*Provided entries*
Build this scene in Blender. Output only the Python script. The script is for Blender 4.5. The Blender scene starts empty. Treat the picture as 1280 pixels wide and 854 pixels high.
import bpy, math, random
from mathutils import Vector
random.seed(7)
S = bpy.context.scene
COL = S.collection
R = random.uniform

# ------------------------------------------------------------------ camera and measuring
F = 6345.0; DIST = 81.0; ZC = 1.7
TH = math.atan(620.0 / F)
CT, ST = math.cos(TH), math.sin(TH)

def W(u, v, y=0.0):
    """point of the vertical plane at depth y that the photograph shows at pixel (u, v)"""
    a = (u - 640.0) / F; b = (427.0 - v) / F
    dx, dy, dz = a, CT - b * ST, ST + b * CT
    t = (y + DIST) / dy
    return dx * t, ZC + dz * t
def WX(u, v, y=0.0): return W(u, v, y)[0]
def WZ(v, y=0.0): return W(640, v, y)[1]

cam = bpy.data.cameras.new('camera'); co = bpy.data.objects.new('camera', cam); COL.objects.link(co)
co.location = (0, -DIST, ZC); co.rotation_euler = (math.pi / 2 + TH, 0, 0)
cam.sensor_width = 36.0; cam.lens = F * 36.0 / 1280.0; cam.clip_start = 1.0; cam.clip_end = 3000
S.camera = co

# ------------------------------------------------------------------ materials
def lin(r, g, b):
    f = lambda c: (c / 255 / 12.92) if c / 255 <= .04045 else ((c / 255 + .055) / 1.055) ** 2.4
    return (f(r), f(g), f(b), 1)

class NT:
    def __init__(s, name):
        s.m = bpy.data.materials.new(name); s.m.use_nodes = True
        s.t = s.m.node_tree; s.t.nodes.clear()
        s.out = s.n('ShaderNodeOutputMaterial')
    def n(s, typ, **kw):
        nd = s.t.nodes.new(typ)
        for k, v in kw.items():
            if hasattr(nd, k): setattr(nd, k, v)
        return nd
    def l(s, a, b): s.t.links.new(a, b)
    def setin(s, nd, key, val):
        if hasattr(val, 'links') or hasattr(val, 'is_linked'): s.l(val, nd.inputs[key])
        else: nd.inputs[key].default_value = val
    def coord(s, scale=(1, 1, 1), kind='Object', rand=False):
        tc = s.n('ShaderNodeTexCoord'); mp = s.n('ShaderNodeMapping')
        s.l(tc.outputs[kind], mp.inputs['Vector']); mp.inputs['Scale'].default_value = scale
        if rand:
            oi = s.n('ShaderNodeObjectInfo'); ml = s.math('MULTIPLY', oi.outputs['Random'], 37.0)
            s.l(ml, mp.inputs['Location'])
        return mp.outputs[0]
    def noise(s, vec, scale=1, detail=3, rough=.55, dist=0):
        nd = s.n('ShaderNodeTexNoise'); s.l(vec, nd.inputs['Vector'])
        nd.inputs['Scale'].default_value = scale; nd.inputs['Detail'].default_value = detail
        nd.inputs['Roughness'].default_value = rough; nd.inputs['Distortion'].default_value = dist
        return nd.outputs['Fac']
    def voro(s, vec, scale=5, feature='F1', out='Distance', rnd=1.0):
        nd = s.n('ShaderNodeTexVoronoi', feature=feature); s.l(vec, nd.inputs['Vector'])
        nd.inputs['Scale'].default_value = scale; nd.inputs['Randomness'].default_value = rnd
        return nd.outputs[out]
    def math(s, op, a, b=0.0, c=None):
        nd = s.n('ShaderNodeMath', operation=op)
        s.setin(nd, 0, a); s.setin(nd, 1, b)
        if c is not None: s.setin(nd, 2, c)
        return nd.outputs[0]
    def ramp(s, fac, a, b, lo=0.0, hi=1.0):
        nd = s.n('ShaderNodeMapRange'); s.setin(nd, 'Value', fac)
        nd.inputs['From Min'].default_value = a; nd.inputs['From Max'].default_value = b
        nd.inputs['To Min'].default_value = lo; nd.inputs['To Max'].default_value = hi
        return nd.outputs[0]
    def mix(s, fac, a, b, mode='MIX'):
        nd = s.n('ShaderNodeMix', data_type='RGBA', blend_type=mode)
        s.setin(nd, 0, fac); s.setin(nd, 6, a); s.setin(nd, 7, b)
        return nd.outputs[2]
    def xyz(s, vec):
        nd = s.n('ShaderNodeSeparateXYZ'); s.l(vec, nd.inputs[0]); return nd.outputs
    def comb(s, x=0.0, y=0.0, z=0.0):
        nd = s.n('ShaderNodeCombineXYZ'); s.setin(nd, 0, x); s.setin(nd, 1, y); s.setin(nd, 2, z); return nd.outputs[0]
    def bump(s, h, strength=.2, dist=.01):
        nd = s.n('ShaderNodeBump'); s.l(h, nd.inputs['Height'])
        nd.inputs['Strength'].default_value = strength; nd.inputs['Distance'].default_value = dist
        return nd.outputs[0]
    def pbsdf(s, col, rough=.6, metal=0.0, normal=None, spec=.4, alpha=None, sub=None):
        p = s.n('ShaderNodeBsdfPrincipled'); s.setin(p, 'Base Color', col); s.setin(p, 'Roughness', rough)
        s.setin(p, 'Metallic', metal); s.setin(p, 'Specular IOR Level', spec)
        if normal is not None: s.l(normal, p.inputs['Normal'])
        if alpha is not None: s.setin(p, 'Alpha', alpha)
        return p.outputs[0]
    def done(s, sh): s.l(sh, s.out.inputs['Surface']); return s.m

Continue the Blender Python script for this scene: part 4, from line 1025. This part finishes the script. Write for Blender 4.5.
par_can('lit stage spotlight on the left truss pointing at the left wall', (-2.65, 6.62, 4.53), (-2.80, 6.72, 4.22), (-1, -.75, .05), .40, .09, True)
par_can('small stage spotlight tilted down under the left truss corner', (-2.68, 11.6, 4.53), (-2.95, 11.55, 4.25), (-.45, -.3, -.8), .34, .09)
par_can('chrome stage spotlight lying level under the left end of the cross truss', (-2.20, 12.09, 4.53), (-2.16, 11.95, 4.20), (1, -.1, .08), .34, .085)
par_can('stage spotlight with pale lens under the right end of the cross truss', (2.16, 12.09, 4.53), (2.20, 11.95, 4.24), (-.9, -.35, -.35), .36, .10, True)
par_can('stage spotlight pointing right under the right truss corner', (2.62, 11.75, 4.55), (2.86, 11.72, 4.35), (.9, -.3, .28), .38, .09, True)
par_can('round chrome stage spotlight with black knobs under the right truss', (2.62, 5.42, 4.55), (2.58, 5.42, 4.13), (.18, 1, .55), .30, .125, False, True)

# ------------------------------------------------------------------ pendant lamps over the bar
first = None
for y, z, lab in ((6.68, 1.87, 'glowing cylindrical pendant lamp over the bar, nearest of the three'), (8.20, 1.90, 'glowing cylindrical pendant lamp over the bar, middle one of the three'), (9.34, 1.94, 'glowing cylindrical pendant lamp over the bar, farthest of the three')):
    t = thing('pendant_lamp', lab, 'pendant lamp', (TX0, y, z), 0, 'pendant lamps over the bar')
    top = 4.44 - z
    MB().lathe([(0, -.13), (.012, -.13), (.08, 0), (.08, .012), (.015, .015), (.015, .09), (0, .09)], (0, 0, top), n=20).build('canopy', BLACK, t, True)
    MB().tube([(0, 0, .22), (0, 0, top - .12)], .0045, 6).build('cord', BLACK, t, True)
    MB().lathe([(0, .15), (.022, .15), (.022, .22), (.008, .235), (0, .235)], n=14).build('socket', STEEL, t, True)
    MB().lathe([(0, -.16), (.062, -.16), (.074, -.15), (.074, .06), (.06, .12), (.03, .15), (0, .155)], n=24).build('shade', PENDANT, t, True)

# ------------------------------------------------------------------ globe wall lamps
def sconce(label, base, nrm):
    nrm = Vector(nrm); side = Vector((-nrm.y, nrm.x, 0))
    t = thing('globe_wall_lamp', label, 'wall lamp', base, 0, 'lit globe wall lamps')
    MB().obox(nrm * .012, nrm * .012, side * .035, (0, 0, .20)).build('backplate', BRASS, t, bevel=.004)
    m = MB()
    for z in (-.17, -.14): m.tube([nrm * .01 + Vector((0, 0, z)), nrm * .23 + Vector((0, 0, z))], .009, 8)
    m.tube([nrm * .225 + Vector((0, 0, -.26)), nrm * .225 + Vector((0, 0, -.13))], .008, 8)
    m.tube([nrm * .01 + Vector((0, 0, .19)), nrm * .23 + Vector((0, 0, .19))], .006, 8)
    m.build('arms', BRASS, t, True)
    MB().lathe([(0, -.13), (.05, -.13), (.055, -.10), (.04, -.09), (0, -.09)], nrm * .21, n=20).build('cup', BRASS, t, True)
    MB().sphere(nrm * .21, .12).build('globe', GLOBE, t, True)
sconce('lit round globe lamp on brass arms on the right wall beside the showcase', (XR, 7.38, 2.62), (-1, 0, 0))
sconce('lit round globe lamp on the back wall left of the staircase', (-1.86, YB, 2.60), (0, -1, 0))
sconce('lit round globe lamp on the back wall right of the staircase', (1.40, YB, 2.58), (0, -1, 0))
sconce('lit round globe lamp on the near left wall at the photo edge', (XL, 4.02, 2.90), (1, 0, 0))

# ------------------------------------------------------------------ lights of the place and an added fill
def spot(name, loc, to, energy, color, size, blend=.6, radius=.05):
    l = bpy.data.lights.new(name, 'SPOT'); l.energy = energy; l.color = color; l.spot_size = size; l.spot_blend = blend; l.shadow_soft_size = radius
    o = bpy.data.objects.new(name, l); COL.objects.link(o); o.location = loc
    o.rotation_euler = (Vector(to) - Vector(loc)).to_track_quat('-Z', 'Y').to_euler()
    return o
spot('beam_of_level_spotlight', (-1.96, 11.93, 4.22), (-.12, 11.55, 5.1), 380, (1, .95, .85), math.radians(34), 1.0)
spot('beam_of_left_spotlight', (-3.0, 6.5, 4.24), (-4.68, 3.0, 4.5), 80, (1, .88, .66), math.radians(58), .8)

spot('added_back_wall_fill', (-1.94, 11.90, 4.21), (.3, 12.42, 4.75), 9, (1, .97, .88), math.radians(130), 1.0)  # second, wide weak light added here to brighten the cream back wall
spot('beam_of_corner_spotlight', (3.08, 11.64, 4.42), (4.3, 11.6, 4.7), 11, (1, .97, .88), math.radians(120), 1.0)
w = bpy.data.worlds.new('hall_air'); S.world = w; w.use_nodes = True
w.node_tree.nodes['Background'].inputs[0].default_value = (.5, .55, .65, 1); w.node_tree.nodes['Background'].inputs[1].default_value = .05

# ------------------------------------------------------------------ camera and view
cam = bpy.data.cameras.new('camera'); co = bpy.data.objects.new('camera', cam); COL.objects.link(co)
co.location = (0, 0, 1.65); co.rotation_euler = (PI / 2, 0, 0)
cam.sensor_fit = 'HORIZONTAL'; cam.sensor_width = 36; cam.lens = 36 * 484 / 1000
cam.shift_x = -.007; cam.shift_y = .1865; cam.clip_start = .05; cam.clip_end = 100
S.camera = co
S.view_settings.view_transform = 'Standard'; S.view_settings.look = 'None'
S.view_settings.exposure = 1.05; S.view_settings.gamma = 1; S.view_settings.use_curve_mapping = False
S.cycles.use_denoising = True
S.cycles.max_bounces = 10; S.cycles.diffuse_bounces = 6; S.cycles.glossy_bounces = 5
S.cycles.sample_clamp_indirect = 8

*What you should do*
Output, please, only the lines running from the start of the entries through the line that contains "CT, ST = math.cos(TH), math.sin(TH)", including both of those lines.

*Exercise output*
Build this scene in Blender. Output only the Python script. The script is for Blender 4.5. The Blender scene starts empty. Treat the picture as 1280 pixels wide and 854 pixels high.
import bpy, math, random
from mathutils import Vector
random.seed(7)
S = bpy.context.scene
COL = S.collection
R = random.uniform

# ------------------------------------------------------------------ camera and measuring
F = 6345.0; DIST = 81.0; ZC = 1.7
TH = math.atan(620.0 / F)
CT, ST = math.cos(TH), math.sin(TH)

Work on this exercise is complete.